[Goal of the exercise]
Output the full listing below exactly as it reads, and skip anything that is a picture.

[Information supplied]

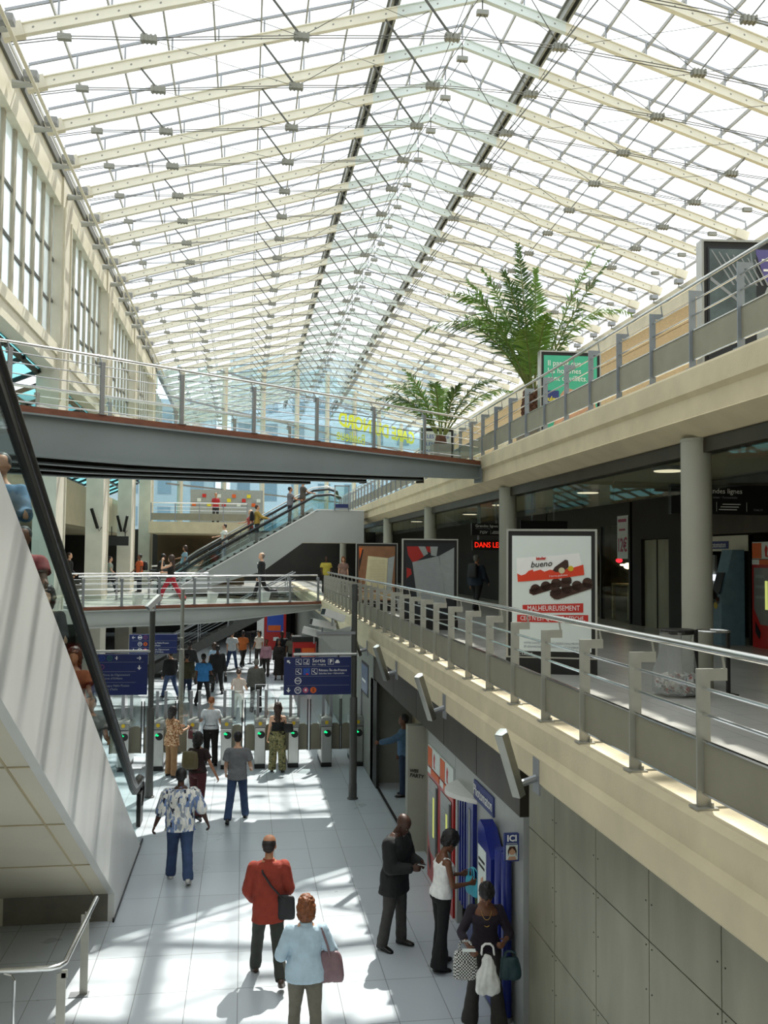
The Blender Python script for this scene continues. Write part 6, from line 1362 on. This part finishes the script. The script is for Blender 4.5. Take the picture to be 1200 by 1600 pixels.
# --- riders on the near escalator
near = [
 ('man in a blue jacket highest on the near escalator behind the black handrail', 9.4, 180, 'm', 'tan', ('short', 'hair dark'), '#3f6480', 'long', '#22262c'),
 ('person in a dark coat third down on the near escalator', 11.9, 180, 'f', 'light', ('mid', 'hair dark'), '#262220', 'long', '#1d1d1f'),
 ('person in a red and black top second down on the near escalator', 10.7, 180, 'm', 'brown', ('short', 'hair black'), '#7a2a2c', 'short', '#1a1a1c'),
 ('woman in an orange brown top low on the near escalator', 13.4, 180, 'f', 'tan', ('mid', 'hair brown'), '#8a4a26', 'short', M['denim dark']),
 ('man in dark trousers lowest on the near escalator', 15.2, 180, 'm', 'tan', ('short', 'hair dark'), '#6c6a64', 'short', '#2a2520'),
]
for lab, y, hd, sx, sk, hr, tc_, sl, bc in near:
    z_ = max(.01, ez(y - .3) - .10)
    y_step = 17.6 - math.floor((17.6 - y) / .4) * .4; z_ = max(.01, ez(y_step - .4) - .12) + .004
    person(lab, (-2.34 + .05 * math.sin(y), y_step - .2, z_), hd, 1.74, sx, 1.05, sk, hr, dict(kind='shirt', col=tc_, sleeve=sl, hem=-.10, ease=.026), TR(bc), 'shoe black', legs=STAND, arms=((34, 16, 50, 0), AR), detail=0)
# ------------------------------------------------------------------ camera, sun, sky
cam = bpy.data.cameras.new('camera'); co = bpy.data.objects.new('camera', cam); COL.objects.link(co)
cam.sensor_fit = 'VERTICAL'; cam.sensor_height = 36; cam.sensor_width = 27; cam.lens = 36 * 1450 / 1600; cam.clip_end = 600; cam.clip_start = .05
yw, pt, rl = rad(8.517), rad(2.76), rad(.5)
fv = V((math.sin(yw) * math.cos(pt), math.cos(yw) * math.cos(pt), math.sin(pt))); rv = V((math.cos(yw), -math.sin(yw), 0)); uv = rv.cross(fv)
r2 = rv * math.cos(rl) + uv * math.sin(rl); u2 = -rv * math.sin(rl) + uv * math.cos(rl)
mw = Matrix((r2, u2, -fv)).transposed().to_4x4(); mw.translation = V((0, 0, 5.2)); co.matrix_world = mw
S.camera = co
sun = bpy.data.lights.new('sun', 'SUN'); so = bpy.data.objects.new('sun', sun); COL.objects.link(so)
sun.energy = 7.5; sun.angle = rad(.6); sun.color = (1, .96, .88)
so.rotation_euler = V((.24, .6, 1)).to_track_quat('Z', 'Y').to_euler(); so.location = (10, 30, 40)
w = bpy.data.worlds.new('sky'); S.world = w; w.use_nodes = True
bg = w.node_tree.nodes['Background']; bg.inputs[0].default_value = (.93, .97, 1.0, 1); bg.inputs[1].default_value = 1.55
vs = S.view_settings; vs.view_transform = 'Standard'; vs.look = 'None'; vs.gamma = 1; vs.use_curve_mapping = False; vs.exposure = .17
S.cycles.use_denoising = True; S.cycles.transparent_max_bounces = 16; S.cycles.max_bounces = 8; S.cycles.diffuse_bounces = 4
S.cycles.sample_clamp_indirect = 6; S.cycles.caustics_reflective = False; S.cycles.caustics_refractive = False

[Complete output]
The Blender Python script for this scene continues. Write part 6, from line 1362 on. This part finishes the script. The script is for Blender 4.5. Take the picture to be 1200 by 1600 pixels.
# --- riders on the near escalator
near = [
 ('man in a blue jacket highest on the near escalator behind the black handrail', 9.4, 180, 'm', 'tan', ('short', 'hair dark'), '#3f6480', 'long', '#22262c'),
 ('person in a dark coat third down on the near escalator', 11.9, 180, 'f', 'light', ('mid', 'hair dark'), '#262220', 'long', '#1d1d1f'),
 ('person in a red and black top second down on the near escalator', 10.7, 180, 'm', 'brown', ('short', 'hair black'), '#7a2a2c', 'short', '#1a1a1c'),
 ('woman in an orange brown top low on the near escalator', 13.4, 180, 'f', 'tan', ('mid', 'hair brown'), '#8a4a26', 'short', M['denim dark']),
 ('man in dark trousers lowest on the near escalator', 15.2, 180, 'm', 'tan', ('short', 'hair dark'), '#6c6a64', 'short', '#2a2520'),
]
for lab, y, hd, sx, sk, hr, tc_, sl, bc in near:
    z_ = max(.01, ez(y - .3) - .10)
    y_step = 17.6 - math.floor((17.6 - y) / .4) * .4; z_ = max(.01, ez(y_step - .4) - .12) + .004
    person(lab, (-2.34 + .05 * math.sin(y), y_step - .2, z_), hd, 1.74, sx, 1.05, sk, hr, dict(kind='shirt', col=tc_, sleeve=sl, hem=-.10, ease=.026), TR(bc), 'shoe black', legs=STAND, arms=((34, 16, 50, 0), AR), detail=0)
# ------------------------------------------------------------------ camera, sun, sky
cam = bpy.data.cameras.new('camera'); co = bpy.data.objects.new('camera', cam); COL.objects.link(co)
cam.sensor_fit = 'VERTICAL'; cam.sensor_height = 36; cam.sensor_width = 27; cam.lens = 36 * 1450 / 1600; cam.clip_end = 600; cam.clip_start = .05
yw, pt, rl = rad(8.517), rad(2.76), rad(.5)
fv = V((math.sin(yw) * math.cos(pt), math.cos(yw) * math.cos(pt), math.sin(pt))); rv = V((math.cos(yw), -math.sin(yw), 0)); uv = rv.cross(fv)
r2 = rv * math.cos(rl) + uv * math.sin(rl); u2 = -rv * math.sin(rl) + uv * math.cos(rl)
mw = Matrix((r2, u2, -fv)).transposed().to_4x4(); mw.translation = V((0, 0, 5.2)); co.matrix_world = mw
S.camera = co
sun = bpy.data.lights.new('sun', 'SUN'); so = bpy.data.objects.new('sun', sun); COL.objects.link(so)
sun.energy = 7.5; sun.angle = rad(.6); sun.color = (1, .96, .88)
so.rotation_euler = V((.24, .6, 1)).to_track_quat('Z', 'Y').to_euler(); so.location = (10, 30, 40)
w = bpy.data.worlds.new('sky'); S.world = w; w.use_nodes = True
bg = w.node_tree.nodes['Background']; bg.inputs[0].default_value = (.93, .97, 1.0, 1); bg.inputs[1].default_value = 1.55
vs = S.view_settings; vs.view_transform = 'Standard'; vs.look = 'None'; vs.gamma = 1; vs.use_curve_mapping = False; vs.exposure = .17
S.cycles.use_denoising = True; S.cycles.transparent_max_bounces = 16; S.cycles.max_bounces = 8; S.cycles.diffuse_bounces = 4
S.cycles.sample_clamp_indirect = 6; S.cycles.caustics_reflective = False; S.cycles.caustics_refractive = False